======== Dataset records ========

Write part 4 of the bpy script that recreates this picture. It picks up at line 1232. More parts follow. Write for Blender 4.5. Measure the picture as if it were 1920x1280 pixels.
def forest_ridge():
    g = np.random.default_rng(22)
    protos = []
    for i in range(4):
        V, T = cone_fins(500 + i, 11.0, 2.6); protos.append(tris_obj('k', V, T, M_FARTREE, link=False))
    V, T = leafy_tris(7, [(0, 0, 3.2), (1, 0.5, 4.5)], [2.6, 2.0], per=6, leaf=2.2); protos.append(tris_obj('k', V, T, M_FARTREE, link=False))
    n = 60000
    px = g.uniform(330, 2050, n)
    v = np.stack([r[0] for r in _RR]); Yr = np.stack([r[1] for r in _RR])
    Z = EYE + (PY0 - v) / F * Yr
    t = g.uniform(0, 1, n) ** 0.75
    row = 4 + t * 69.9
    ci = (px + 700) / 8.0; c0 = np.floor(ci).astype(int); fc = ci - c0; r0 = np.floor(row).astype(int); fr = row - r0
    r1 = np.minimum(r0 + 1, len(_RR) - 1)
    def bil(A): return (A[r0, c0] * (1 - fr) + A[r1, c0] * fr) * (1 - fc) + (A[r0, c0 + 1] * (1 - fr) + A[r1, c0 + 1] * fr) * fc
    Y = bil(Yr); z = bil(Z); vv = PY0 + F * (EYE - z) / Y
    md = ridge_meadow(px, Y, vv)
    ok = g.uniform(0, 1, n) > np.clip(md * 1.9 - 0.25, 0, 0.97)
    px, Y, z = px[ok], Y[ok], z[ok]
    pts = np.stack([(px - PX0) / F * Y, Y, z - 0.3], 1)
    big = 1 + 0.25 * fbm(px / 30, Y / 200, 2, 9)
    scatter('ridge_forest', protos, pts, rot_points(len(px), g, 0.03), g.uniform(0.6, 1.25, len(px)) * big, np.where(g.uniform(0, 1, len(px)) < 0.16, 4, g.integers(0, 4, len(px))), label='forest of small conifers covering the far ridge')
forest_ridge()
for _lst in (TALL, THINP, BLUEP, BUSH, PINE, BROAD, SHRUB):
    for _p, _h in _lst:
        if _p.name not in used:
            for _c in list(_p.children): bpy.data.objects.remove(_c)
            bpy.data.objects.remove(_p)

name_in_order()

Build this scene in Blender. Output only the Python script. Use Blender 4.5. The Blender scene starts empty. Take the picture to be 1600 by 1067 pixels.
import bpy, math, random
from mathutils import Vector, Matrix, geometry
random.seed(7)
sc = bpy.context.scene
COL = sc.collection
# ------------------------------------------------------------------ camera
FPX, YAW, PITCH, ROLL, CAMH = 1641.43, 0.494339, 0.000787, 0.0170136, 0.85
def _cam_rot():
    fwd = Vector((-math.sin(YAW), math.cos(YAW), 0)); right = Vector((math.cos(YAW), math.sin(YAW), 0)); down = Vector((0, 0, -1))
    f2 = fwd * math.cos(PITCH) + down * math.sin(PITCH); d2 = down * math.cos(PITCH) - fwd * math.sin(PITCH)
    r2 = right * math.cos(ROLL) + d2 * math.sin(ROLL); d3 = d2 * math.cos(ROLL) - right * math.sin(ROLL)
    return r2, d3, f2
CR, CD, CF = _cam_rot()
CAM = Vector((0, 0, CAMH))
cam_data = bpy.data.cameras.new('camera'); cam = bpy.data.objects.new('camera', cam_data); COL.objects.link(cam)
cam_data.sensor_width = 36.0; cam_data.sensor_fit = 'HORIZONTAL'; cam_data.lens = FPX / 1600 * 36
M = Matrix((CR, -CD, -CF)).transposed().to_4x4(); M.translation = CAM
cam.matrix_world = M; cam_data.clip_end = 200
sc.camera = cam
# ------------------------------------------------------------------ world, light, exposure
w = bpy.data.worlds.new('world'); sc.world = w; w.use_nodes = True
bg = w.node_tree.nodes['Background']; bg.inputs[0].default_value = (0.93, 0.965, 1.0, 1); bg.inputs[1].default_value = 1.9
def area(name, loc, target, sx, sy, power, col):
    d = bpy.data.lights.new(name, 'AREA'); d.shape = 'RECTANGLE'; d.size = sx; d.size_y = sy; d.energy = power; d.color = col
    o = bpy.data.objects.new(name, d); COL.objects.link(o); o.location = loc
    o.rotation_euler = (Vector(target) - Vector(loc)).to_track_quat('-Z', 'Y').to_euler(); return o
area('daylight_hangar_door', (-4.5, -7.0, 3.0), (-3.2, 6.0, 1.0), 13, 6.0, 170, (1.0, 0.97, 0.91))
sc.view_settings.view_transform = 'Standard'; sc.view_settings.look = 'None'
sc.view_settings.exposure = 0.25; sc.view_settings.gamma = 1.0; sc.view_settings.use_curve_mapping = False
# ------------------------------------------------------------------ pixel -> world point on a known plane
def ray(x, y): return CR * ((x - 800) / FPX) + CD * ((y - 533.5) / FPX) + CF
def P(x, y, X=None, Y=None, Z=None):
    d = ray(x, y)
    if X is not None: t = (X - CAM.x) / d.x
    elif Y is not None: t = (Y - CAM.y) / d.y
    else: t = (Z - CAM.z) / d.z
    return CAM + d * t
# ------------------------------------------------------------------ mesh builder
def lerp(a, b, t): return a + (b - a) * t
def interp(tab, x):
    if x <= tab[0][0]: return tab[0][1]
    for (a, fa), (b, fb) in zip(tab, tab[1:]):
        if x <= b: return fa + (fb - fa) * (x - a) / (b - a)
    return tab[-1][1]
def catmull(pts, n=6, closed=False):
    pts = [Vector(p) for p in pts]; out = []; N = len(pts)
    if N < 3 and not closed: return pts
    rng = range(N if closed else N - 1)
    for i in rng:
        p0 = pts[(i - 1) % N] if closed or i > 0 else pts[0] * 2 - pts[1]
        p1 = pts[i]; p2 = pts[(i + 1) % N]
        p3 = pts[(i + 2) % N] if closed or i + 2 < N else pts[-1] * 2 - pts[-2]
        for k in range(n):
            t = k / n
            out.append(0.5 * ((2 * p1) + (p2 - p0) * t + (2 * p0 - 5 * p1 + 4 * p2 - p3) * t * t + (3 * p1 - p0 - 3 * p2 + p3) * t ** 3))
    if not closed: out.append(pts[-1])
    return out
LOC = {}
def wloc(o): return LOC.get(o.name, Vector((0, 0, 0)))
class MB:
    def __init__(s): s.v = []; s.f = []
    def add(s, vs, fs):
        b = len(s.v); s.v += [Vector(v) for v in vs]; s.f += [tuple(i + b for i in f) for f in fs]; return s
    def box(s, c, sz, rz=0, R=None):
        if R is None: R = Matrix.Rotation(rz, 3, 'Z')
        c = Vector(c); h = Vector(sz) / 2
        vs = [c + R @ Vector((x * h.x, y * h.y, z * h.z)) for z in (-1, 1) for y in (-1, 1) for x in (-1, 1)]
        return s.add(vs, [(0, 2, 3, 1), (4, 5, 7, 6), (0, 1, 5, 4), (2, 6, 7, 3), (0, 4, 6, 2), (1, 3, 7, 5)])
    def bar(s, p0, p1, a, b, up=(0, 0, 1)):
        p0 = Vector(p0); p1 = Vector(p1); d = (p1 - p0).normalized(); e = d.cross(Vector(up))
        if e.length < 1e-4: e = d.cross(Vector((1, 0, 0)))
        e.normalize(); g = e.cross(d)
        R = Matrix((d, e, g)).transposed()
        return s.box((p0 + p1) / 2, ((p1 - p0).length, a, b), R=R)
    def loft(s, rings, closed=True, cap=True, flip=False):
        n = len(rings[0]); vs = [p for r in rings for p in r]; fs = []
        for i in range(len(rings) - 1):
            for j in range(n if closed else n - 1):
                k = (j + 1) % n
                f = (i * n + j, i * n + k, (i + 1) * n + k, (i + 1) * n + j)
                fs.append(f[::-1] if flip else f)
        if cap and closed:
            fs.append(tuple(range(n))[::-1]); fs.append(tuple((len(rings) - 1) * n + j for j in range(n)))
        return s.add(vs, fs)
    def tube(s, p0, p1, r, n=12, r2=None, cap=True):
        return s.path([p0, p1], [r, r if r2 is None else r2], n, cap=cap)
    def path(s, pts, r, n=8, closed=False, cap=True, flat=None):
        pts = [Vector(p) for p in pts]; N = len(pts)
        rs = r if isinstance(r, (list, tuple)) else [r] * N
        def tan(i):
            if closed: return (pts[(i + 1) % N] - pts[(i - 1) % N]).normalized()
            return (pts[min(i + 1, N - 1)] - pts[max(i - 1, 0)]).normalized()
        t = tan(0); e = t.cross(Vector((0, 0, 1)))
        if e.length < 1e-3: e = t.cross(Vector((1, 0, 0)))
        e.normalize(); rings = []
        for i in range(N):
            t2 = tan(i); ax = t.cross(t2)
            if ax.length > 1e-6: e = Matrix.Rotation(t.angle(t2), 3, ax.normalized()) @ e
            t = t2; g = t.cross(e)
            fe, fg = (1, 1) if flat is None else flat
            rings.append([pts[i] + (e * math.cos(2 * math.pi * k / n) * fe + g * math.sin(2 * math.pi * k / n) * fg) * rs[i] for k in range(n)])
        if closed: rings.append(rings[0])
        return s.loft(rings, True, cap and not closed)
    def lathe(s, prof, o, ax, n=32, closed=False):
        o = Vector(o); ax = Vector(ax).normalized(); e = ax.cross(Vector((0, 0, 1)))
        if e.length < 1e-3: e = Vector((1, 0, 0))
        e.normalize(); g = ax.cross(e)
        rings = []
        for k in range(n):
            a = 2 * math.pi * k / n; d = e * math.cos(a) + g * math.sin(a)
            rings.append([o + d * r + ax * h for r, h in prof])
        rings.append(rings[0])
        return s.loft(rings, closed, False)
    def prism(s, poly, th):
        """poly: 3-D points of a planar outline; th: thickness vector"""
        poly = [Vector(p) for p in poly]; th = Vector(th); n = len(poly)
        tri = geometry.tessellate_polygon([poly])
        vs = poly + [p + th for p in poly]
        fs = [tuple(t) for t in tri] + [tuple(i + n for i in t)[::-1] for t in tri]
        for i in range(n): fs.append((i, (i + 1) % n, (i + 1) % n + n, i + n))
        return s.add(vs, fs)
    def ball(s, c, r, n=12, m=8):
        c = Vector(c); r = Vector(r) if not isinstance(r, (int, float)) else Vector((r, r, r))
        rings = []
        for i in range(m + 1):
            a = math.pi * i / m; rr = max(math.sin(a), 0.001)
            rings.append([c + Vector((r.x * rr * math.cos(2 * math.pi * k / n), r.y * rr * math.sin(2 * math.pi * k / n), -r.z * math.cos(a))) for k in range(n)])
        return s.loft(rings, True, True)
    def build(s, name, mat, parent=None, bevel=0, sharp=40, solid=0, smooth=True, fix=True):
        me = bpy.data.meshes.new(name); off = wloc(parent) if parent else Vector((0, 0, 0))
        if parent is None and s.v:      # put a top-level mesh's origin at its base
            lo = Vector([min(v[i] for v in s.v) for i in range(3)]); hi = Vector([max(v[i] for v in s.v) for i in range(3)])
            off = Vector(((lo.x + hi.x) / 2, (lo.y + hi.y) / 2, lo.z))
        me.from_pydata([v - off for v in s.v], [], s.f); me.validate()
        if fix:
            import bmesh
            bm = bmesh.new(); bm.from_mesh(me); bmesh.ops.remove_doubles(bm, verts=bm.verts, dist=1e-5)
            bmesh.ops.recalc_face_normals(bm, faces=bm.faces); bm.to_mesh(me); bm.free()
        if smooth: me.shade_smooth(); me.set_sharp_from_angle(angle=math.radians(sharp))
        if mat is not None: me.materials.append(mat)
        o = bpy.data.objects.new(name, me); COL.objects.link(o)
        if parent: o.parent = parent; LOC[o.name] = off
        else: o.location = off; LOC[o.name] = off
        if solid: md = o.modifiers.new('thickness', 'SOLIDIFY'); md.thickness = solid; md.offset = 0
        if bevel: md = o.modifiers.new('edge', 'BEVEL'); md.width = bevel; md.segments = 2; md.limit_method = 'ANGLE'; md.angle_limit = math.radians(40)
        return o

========

* [Work to do] Copy every line in the records above that contains the word "Blender".

* [Task solution]
Write part 4 of the bpy script that recreates this picture. It picks up at line 1232. More parts follow. Write for Blender 4.5. Measure the picture as if it were 1920x1280 pixels.
Build this scene in Blender. Output only the Python script. Use Blender 4.5. The Blender scene starts empty. Take the picture to be 1600 by 1067 pixels.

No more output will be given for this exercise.